– Un poeta vive a Coriano. O’Brien Olmeda, nato a Roma nel 1927, mi apre la porta di casa in una bella giornata di sole.
Ha modi gentili, si scusa per non essere vestito con eleganza, poi si accende una sigaretta, aspira forti boccate di fumo aspro e inizia a parlarmi di sé e dell’ispirazione che lo porta a cantare i grandi sentimenti: l’amore, l’amicizia, il legame con la propria terra e con i suoi uomini.
Non è andato a lungo a scuola, ma fin da bambino ha scoperto la passione per la letteratura e la poesia, continuando da solo a studiare, a leggere, ad interessarsi a Dante e Leopardi, alla ricerca di un verso tradizionale che potesse riflettere la quotidianità e sapesse cantare la vita in tutti i suoi aspetti.

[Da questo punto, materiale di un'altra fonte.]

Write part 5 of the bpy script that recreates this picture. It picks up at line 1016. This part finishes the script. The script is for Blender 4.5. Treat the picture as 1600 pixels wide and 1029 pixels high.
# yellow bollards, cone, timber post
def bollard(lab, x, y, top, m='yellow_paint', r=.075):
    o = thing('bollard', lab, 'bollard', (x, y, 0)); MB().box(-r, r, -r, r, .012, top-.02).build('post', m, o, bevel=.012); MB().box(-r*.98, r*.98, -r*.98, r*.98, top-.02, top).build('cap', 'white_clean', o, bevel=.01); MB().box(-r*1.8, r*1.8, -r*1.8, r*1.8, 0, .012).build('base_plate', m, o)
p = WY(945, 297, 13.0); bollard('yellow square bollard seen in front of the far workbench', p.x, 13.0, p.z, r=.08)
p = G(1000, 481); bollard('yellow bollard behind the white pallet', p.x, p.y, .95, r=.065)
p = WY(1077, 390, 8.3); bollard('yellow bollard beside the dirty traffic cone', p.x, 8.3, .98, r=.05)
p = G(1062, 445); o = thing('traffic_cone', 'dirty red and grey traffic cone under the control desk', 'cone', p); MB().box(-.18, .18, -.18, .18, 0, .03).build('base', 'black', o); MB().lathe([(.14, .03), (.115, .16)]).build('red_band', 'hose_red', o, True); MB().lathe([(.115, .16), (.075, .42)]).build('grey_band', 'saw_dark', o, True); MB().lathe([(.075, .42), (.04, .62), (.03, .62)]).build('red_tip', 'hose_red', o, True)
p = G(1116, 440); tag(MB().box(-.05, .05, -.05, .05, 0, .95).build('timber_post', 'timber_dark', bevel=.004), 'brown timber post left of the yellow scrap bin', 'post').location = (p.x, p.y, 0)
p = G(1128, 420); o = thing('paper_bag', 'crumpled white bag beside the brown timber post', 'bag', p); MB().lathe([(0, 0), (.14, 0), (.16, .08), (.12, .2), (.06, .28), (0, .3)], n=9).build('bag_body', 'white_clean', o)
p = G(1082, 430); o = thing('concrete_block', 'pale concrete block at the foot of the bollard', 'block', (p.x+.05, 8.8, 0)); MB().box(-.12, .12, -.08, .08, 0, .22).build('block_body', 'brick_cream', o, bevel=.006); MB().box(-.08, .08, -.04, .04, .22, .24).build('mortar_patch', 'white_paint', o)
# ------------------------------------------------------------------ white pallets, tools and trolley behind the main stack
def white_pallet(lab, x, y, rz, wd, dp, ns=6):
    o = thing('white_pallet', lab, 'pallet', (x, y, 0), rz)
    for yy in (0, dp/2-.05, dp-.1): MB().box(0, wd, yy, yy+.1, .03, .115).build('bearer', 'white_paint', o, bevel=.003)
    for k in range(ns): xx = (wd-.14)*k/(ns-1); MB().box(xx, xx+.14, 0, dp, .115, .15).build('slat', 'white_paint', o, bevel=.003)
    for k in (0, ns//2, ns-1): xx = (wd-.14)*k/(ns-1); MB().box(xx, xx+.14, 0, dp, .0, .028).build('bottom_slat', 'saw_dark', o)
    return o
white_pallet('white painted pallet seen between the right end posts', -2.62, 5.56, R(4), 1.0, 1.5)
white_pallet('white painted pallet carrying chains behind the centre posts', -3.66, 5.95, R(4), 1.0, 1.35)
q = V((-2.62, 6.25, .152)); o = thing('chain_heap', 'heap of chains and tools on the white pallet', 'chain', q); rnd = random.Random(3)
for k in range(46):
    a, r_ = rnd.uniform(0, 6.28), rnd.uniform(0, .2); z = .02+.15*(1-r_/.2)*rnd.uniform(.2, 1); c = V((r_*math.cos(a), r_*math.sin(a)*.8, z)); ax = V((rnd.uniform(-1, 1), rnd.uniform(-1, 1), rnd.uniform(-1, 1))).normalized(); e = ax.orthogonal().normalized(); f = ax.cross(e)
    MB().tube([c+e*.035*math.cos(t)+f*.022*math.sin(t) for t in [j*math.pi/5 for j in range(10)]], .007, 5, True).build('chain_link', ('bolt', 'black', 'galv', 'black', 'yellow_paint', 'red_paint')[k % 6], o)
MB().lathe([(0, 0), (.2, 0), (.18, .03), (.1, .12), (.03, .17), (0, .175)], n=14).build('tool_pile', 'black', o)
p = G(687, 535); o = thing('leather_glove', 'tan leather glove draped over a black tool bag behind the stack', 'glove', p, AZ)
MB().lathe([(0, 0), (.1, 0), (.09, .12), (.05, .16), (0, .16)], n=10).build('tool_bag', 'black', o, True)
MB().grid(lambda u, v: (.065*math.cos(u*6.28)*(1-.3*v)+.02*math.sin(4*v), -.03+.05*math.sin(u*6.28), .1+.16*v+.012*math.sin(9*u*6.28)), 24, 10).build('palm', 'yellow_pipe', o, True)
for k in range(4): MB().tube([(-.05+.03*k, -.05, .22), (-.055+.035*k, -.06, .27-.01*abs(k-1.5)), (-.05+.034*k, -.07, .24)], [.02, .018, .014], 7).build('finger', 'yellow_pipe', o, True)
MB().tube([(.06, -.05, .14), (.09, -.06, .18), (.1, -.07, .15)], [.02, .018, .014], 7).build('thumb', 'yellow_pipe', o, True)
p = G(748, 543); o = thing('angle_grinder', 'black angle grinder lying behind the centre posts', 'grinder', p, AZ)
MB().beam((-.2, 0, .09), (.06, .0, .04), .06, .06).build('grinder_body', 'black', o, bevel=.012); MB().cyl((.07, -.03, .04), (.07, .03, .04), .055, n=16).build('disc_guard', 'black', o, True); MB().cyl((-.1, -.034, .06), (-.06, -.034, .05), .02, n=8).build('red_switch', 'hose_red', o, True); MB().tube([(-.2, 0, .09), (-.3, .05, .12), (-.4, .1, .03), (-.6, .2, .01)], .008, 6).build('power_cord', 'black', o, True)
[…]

O’Brien Olmeda ha pubblicato otto libri, con varie poesie in dialetto romagnolo e in lingua, e ottenuto vari riconoscimenti letterari, ma è rimasto una persona schiva, nota a un ristretto pubblico di ammiratori, tanto lontana dal palcoscenico da mandare spesso altri a ritirare i premi a lui conferiti. Non ama i titoli altisonanti e preferirebbe essere ricordato come “che pori sgraziéd ad Usdalétt”, semplicemente come un uomo che pensa che la parte migliore di se stesso sia il poeta.
E ancora scrive, notte e giorno, “più preso dalla poesia che da altro”, inseguendo il bisogno di esternare quanto dentro di lui si agita e solo sulla pagina può trovare pace.
È un uomo sorridente questo poeta, che inonda il tavolo davanti a me con le sue carte, ed io ne raccolgo una da custodire quando quest’incontro sarà finito.
RUMAGNA
Com la è bèla, dé e nòta, la Rumagna!
E su bèl ciel, al spiage, la campagna…
E su mèr sempre azzor e poch prufond,
l’è dvènt ormai e mer più bèl te mònd.
Bellaria, remin, Miramare, Arciòm,
lè sèmpre sotta un ciel che un l’ha nissòm,
e quand e sol e splènd su ogni riviera,
anche l’invèrne e dvènta primavera.
Finchè bela da nòm cumè nissòmna, ecco spunté so in ciel la nostra lòmna.
Allora intorn, Dio, che paesag!
I lè tved una vegna, i là un villag;
da ogni perta uiè chemp ad grèn, d’aveina…
Pio so, una chesa bienca sla culeina:
sotta tutta cla luce inargenteda,
la pèr, t’un gran silenzie, indurmenteda.
Me a degh, guardand ste ciel e sta campagna:
“Com la è bela, dé e nòta, la Rumagna!”